→ **DATASET EXTRACT**:
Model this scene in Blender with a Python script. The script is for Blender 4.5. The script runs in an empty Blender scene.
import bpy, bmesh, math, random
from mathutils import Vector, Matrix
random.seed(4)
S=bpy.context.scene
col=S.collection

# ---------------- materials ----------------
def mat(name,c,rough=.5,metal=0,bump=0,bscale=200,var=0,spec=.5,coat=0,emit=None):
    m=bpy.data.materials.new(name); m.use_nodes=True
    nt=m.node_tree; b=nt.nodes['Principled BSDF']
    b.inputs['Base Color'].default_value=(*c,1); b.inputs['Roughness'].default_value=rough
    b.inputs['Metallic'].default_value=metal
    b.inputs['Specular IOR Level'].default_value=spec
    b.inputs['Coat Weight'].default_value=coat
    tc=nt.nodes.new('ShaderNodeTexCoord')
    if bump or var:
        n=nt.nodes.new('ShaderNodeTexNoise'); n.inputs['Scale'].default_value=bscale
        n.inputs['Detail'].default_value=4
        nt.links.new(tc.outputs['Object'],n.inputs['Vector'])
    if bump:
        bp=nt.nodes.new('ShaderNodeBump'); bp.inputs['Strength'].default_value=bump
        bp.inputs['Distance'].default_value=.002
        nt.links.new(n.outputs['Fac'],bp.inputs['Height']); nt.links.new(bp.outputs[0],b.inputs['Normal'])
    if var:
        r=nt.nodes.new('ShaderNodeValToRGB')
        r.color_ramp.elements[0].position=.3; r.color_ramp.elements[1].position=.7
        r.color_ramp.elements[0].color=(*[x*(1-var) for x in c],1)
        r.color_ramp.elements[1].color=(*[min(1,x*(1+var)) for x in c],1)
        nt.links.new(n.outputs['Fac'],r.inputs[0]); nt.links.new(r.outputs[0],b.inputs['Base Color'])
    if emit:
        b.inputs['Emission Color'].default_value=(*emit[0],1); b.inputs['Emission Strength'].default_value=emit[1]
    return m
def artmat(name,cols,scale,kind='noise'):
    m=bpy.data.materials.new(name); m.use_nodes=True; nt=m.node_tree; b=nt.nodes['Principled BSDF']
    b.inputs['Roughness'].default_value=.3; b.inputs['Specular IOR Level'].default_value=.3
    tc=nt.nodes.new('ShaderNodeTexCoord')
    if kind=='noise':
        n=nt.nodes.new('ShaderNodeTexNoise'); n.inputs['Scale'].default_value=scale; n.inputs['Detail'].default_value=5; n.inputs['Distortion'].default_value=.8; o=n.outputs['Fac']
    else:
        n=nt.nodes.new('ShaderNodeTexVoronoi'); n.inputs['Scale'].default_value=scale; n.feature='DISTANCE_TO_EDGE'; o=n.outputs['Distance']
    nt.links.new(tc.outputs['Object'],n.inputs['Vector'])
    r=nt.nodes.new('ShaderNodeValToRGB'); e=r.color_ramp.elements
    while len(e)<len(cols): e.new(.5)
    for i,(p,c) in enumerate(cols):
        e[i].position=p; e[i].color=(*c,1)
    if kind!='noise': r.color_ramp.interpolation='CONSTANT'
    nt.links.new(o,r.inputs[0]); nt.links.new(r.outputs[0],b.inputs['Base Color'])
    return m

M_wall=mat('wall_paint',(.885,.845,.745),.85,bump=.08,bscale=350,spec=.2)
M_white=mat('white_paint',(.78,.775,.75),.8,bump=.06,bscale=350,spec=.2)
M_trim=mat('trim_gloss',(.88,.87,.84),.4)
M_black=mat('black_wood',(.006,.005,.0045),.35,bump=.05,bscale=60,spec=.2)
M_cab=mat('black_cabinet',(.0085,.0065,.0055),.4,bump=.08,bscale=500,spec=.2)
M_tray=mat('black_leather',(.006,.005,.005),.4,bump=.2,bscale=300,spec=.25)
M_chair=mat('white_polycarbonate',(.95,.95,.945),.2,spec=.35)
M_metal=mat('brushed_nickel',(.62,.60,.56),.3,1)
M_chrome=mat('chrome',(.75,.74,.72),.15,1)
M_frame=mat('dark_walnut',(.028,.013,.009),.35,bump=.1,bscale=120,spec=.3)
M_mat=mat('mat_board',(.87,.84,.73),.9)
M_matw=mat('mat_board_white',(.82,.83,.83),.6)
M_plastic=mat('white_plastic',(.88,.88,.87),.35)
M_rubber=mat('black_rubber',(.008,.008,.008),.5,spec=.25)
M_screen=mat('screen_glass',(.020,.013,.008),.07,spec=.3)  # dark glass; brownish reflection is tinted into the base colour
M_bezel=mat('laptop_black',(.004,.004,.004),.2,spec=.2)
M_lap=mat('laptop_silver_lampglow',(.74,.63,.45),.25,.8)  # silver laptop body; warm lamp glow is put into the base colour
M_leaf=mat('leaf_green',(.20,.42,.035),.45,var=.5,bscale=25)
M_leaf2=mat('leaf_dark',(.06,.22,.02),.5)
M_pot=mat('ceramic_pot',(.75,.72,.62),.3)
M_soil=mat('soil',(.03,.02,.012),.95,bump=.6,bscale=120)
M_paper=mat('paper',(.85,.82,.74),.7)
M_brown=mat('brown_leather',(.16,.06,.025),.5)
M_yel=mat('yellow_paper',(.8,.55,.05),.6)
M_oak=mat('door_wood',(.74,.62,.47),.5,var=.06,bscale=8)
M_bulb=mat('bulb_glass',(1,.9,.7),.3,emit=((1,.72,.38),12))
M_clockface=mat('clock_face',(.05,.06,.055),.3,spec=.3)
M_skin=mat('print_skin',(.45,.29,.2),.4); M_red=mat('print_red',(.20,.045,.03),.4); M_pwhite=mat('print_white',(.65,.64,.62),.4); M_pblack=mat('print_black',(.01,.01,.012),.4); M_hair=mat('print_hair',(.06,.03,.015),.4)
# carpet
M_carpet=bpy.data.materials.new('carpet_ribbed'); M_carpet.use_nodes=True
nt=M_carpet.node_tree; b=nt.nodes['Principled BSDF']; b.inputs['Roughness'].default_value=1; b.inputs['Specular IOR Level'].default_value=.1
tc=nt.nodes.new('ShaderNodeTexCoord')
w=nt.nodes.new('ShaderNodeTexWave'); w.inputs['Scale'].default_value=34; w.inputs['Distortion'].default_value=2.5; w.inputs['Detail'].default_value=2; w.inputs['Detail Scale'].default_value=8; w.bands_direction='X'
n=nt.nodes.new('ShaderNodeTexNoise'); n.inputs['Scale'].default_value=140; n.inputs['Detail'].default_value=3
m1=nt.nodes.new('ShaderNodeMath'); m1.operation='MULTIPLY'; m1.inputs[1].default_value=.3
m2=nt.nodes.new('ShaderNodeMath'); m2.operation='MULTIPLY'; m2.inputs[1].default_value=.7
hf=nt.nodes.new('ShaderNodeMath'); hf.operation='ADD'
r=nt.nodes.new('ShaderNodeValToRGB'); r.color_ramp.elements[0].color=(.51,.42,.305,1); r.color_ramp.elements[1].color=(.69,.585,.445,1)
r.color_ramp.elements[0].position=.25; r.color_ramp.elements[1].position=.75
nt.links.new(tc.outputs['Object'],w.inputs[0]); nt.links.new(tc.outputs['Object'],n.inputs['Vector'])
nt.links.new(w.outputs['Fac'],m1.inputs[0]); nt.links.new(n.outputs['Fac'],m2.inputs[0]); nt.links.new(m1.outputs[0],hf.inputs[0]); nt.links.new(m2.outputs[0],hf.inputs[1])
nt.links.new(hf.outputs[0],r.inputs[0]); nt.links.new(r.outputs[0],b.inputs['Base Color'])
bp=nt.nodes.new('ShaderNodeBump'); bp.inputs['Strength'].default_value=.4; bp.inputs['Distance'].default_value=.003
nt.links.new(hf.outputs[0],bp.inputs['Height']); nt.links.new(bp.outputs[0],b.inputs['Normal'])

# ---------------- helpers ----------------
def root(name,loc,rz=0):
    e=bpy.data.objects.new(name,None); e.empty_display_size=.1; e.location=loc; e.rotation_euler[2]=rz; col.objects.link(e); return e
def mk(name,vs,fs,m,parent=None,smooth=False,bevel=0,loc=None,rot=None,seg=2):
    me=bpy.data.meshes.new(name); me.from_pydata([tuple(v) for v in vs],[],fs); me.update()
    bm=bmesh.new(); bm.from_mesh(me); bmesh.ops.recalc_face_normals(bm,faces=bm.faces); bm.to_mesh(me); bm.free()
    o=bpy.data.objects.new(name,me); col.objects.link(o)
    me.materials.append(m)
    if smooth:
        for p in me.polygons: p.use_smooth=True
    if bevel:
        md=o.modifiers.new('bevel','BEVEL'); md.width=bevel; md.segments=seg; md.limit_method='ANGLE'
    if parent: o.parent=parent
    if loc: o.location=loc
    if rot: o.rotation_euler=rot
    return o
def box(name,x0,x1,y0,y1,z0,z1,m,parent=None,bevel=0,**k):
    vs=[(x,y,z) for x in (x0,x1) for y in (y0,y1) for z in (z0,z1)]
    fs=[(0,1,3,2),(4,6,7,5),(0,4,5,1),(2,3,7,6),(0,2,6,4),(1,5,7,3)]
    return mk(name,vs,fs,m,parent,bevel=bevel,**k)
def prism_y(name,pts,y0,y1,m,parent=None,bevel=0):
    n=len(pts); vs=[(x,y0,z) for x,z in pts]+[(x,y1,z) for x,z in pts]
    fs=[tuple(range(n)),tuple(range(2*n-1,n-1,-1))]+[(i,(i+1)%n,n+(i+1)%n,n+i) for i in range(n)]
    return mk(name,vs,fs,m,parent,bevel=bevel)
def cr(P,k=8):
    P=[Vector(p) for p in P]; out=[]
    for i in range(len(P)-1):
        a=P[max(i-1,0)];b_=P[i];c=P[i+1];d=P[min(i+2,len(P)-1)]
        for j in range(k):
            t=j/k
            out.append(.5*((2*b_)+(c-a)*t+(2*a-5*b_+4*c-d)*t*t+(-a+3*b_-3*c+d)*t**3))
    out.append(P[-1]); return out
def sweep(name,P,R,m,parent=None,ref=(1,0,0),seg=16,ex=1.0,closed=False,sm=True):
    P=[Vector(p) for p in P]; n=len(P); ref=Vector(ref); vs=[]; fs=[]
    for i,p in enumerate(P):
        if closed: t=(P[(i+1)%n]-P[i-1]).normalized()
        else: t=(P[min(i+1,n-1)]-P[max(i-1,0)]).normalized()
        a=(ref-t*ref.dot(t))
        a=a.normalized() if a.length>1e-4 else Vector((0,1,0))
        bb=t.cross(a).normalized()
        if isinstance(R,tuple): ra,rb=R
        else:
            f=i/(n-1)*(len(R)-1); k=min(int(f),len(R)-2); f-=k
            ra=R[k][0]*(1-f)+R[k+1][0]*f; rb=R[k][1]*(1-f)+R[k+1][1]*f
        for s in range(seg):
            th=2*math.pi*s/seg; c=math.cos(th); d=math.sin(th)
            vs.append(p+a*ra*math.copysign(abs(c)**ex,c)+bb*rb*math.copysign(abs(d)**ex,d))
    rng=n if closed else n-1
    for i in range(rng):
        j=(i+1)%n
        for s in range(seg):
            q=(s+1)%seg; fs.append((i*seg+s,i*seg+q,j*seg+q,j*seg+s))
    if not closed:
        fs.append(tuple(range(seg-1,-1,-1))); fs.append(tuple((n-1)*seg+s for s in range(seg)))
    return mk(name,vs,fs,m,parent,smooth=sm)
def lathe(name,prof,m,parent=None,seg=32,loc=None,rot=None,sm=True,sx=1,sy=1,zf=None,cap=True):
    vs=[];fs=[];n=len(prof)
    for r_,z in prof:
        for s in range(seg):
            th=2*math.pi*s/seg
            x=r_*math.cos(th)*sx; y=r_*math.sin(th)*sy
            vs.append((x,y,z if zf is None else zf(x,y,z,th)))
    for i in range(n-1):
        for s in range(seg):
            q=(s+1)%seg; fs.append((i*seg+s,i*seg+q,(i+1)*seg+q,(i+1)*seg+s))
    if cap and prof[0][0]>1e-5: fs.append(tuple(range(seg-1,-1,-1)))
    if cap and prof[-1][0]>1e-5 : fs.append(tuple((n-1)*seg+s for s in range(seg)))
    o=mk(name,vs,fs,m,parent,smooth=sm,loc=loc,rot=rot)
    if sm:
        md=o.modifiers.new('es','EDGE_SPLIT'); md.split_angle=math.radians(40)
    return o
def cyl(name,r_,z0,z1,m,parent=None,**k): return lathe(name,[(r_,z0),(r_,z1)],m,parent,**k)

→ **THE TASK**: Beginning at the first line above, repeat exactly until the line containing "col=S.collection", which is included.

→ **EXERCISE RESPONSE**:
Model this scene in Blender with a Python script. The script is for Blender 4.5. The script runs in an empty Blender scene.
import bpy, bmesh, math, random
from mathutils import Vector, Matrix
random.seed(4)
S=bpy.context.scene
col=S.collection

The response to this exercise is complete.